Repeat every line of the listing below exactly, minus the pictures.
** start **
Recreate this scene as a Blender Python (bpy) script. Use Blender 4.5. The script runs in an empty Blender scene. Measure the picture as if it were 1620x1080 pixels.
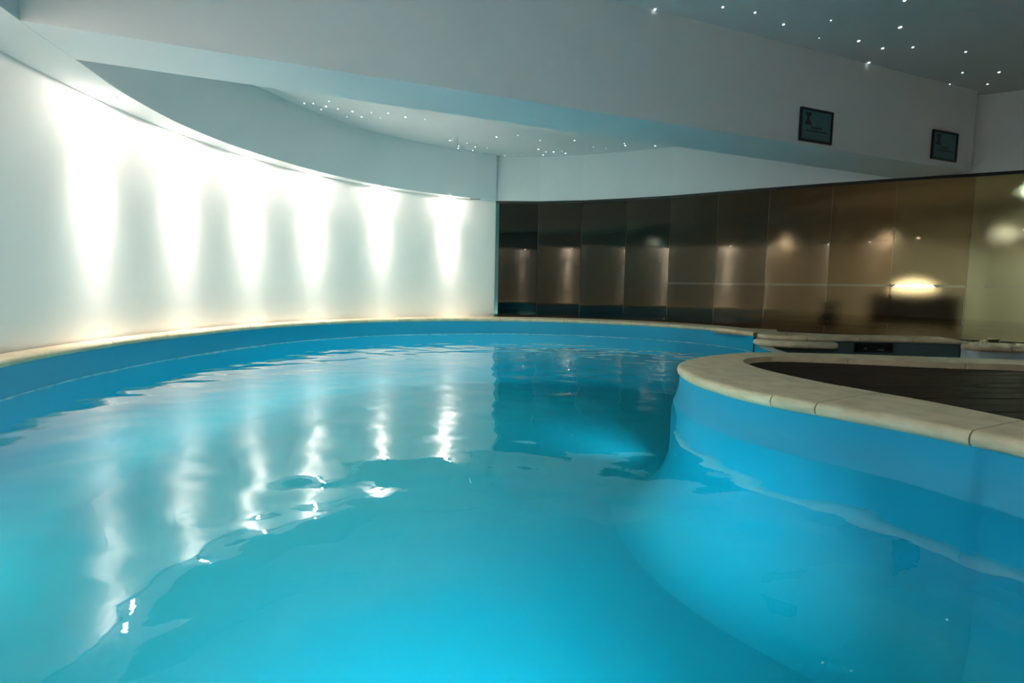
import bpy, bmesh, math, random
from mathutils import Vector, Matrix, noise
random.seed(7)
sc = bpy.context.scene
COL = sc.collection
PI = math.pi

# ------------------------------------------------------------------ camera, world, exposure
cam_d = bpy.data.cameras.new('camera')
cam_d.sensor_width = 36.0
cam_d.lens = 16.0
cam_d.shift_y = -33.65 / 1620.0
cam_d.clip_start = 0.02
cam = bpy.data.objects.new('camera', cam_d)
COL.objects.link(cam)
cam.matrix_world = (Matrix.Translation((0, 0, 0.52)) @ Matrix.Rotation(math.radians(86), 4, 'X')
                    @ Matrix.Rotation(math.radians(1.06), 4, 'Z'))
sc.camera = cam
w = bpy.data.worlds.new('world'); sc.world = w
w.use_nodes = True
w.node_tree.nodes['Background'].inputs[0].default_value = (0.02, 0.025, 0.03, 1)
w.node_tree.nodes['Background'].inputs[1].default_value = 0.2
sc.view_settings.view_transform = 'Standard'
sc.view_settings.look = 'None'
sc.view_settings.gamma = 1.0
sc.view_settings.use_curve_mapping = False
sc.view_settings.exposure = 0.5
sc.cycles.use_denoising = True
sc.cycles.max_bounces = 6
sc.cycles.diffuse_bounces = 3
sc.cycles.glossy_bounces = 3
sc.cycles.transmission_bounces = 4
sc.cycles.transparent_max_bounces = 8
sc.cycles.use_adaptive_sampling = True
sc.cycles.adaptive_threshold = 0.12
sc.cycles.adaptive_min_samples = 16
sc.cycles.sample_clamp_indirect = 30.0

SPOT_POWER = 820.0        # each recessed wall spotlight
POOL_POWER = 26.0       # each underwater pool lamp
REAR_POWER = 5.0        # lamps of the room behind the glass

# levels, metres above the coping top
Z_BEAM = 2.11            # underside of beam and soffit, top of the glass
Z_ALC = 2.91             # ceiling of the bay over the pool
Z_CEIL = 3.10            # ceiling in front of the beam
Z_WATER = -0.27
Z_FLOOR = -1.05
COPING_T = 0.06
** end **
**Worked solution**
Recreate this scene as a Blender Python (bpy) script. Use Blender 4.5. The script runs in an empty Blender scene. Measure the picture as if it were 1620x1080 pixels.
import bpy, bmesh, math, random
from mathutils import Vector, Matrix, noise
random.seed(7)
sc = bpy.context.scene
COL = sc.collection
PI = math.pi

# ------------------------------------------------------------------ camera, world, exposure
cam_d = bpy.data.cameras.new('camera')
cam_d.sensor_width = 36.0
cam_d.lens = 16.0
cam_d.shift_y = -33.65 / 1620.0
cam_d.clip_start = 0.02
cam = bpy.data.objects.new('camera', cam_d)
COL.objects.link(cam)
cam.matrix_world = (Matrix.Translation((0, 0, 0.52)) @ Matrix.Rotation(math.radians(86), 4, 'X')
                    @ Matrix.Rotation(math.radians(1.06), 4, 'Z'))
sc.camera = cam
w = bpy.data.worlds.new('world'); sc.world = w
w.use_nodes = True
w.node_tree.nodes['Background'].inputs[0].default_value = (0.02, 0.025, 0.03, 1)
w.node_tree.nodes['Background'].inputs[1].default_value = 0.2
sc.view_settings.view_transform = 'Standard'
sc.view_settings.look = 'None'
sc.view_settings.gamma = 1.0
sc.view_settings.use_curve_mapping = False
sc.view_settings.exposure = 0.5
sc.cycles.use_denoising = True
sc.cycles.max_bounces = 6
sc.cycles.diffuse_bounces = 3
sc.cycles.glossy_bounces = 3
sc.cycles.transmission_bounces = 4
sc.cycles.transparent_max_bounces = 8
sc.cycles.use_adaptive_sampling = True
sc.cycles.adaptive_threshold = 0.12
sc.cycles.adaptive_min_samples = 16
sc.cycles.sample_clamp_indirect = 30.0

SPOT_POWER = 820.0        # each recessed wall spotlight
POOL_POWER = 26.0       # each underwater pool lamp
REAR_POWER = 5.0        # lamps of the room behind the glass

# levels, metres above the coping top
Z_BEAM = 2.11            # underside of beam and soffit, top of the glass
Z_ALC = 2.91             # ceiling of the bay over the pool
Z_CEIL = 3.10            # ceiling in front of the beam
Z_WATER = -0.27
Z_FLOOR = -1.05
COPING_T = 0.06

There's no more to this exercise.